Wool Processing

Mullooly smashes two shearing records in one day

Doug Laing, Shearing Sports New Zealand January 10, 2024

Catherine Mullooly in full flight on her way to a new world solo women’s eight hour strong wool ewe shearing record of 465 today. Image – SSNZ.

ONE of New Zealand’s most successful female competition shearers has smashed a world shearing record by almost 10 sheep an hour.

Shearing today at Nukuhakari Station, in the North Island’s coastal King Country in one of records-shearing’s most stunning displays, 34 year-old mum-of-two Catherine Mullooly set a new solo women’s eight-hour strong wool ewe record of 465.

She had a quality rating of 10.4, well within the threshold set by the World Sheep Shearing Records Society, and considered by most onlookers as “amazing” considering the struggle with “stroppy” sheep during the day.

Amy Silcock, left, with shearering adviocate Joanne Crawford in the Nukuhakari woolshed to see the breaking of a record Silcock held for just three days. Image – SSNZ.

On hand to see the effort was Wairarapa shearer Amy Silcock, who had held the record for just three days after shearing 386 near Pahiatua on Sunday.

Starting at 7am, Mullooly shore successive two-hour, above-record-pace runs of 116, 117 and 116 before passing the target about 3.40pm NZ time and the magic threshold of 400 soon afterwards, with still over an hour to go to the finish at 5pm.

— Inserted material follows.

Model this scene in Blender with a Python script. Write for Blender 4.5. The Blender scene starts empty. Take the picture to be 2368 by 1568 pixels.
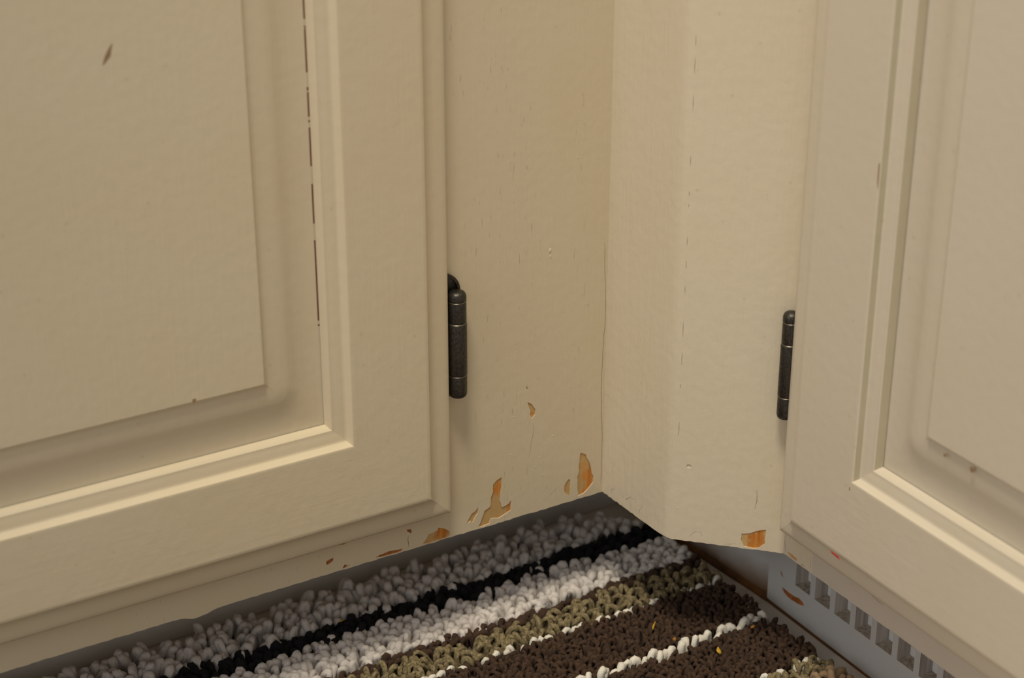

Signing off with 116 in the last run, after one was rejected by the four-man WSSRS referees panel. Mullooly averaged over 58 sheep an hour throughout the day. This amounted to about 28 tonnes of sheep hauled onto the board, shorn and despatched through the porthole, clipping over 1.6 tonnes of wool. She also passed the women’s nine-hour record of 452 in the last quarter hour.

Shearing legend Sir David Fagan was unable to be present, but watching a livestream mid-afternoon said he was particularly proud of the quality that had been made, showing the benefits of a winning competition career. Mullooly in 2014 became the first women to attain a No 1 ranking in any grade since national sports organisation Shearing Sports New Zealand put a rankings system in place in 1992.

Sir David said Mullooly and  new lamb shearing records holders Megan Whitehead (686 lambs in eight hours) and Sacha Bond (720 lambs in nine hours) had taken women’s shearing “to a new level” and he looked forward to seeing them in women’s events and other competitions throughout the grades later in the season.

The sheep had been “challenging” but Mullooly was able to restore the control without lowering her standards, he said.

“It’s brilliant,” he said.

Former world champions and record holders Tom Wilson, left, and Alan MacDonald keeping a close eye on the record attempt. Image – SSNZ.

Referees panel convenor Andy Rankin, of Loch Lomond, Scotland, had seen Mullooly shear in Scotland some years ago and said she was then a good senior shearer he knew would succeed at the top “if she kept at it.”

“It was a good record,” he said, adding the good quality of the shear, and the organisation of the day, made it easier for the WSSRS officials.

Mullooly comes from Matawai, Gisborne, and has won competitions in the junior, intermediate and senior grades and was a quarter finalist in the New Zealand Merino Shears Open championship in Alexandra in September. She had a big team of supporters, including timekeepers and now fellow record breakers Coel L’Huillier and Daniel Langlands, another record-holder in Kaleb Foote monitoring the gear, and farmers Hamish Nelson and Bridget St, along with support from father Myles Mullooly and partner Audrey Tamanui-Nunn, and her own partner, Ardy Donnelly and sons Brynn, 3, and Coel, 1.

There was also a team of wool handlers and others helping with her physical wellbeing during the day.

The shearing sports focus now turns to the resumption of the competition season at Duvauchelle, Banks Peninsula, on Saturday, and a five-stand lamb shearing record in Southland on Sunday.